begin

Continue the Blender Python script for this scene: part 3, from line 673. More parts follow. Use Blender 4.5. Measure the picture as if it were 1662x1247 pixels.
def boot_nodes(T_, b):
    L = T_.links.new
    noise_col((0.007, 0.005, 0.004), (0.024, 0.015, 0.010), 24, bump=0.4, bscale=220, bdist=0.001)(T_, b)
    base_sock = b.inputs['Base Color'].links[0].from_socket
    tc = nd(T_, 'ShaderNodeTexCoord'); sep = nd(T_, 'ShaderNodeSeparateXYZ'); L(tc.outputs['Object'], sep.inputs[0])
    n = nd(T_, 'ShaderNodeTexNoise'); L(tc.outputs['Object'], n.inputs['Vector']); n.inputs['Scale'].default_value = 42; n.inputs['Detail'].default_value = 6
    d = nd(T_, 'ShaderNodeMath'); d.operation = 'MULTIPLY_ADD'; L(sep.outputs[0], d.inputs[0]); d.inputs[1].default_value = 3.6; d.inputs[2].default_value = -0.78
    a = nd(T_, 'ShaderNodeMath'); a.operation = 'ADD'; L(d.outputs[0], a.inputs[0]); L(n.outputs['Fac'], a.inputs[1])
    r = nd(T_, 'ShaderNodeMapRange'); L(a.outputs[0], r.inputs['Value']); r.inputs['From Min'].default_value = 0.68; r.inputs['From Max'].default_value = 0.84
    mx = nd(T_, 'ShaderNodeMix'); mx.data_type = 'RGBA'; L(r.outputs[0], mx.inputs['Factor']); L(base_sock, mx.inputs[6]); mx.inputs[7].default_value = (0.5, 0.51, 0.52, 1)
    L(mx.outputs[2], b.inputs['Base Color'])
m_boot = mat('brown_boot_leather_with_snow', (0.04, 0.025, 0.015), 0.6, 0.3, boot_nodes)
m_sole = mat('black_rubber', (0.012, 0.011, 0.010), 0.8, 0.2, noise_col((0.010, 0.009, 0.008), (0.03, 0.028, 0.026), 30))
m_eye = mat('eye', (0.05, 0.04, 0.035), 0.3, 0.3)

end

● WHAT YOU HAVE TO DO: Make an exact copy of the data above.

● THE OUTPUT:
Continue the Blender Python script for this scene: part 3, from line 673. More parts follow. Use Blender 4.5. Measure the picture as if it were 1662x1247 pixels.
def boot_nodes(T_, b):
    L = T_.links.new
    noise_col((0.007, 0.005, 0.004), (0.024, 0.015, 0.010), 24, bump=0.4, bscale=220, bdist=0.001)(T_, b)
    base_sock = b.inputs['Base Color'].links[0].from_socket
    tc = nd(T_, 'ShaderNodeTexCoord'); sep = nd(T_, 'ShaderNodeSeparateXYZ'); L(tc.outputs['Object'], sep.inputs[0])
    n = nd(T_, 'ShaderNodeTexNoise'); L(tc.outputs['Object'], n.inputs['Vector']); n.inputs['Scale'].default_value = 42; n.inputs['Detail'].default_value = 6
    d = nd(T_, 'ShaderNodeMath'); d.operation = 'MULTIPLY_ADD'; L(sep.outputs[0], d.inputs[0]); d.inputs[1].default_value = 3.6; d.inputs[2].default_value = -0.78
    a = nd(T_, 'ShaderNodeMath'); a.operation = 'ADD'; L(d.outputs[0], a.inputs[0]); L(n.outputs['Fac'], a.inputs[1])
    r = nd(T_, 'ShaderNodeMapRange'); L(a.outputs[0], r.inputs['Value']); r.inputs['From Min'].default_value = 0.68; r.inputs['From Max'].default_value = 0.84
    mx = nd(T_, 'ShaderNodeMix'); mx.data_type = 'RGBA'; L(r.outputs[0], mx.inputs['Factor']); L(base_sock, mx.inputs[6]); mx.inputs[7].default_value = (0.5, 0.51, 0.52, 1)
    L(mx.outputs[2], b.inputs['Base Color'])
m_boot = mat('brown_boot_leather_with_snow', (0.04, 0.025, 0.015), 0.6, 0.3, boot_nodes)
m_sole = mat('black_rubber', (0.012, 0.011, 0.010), 0.8, 0.2, noise_col((0.010, 0.009, 0.008), (0.03, 0.028, 0.026), 30))
m_eye = mat('eye', (0.05, 0.04, 0.035), 0.3, 0.3)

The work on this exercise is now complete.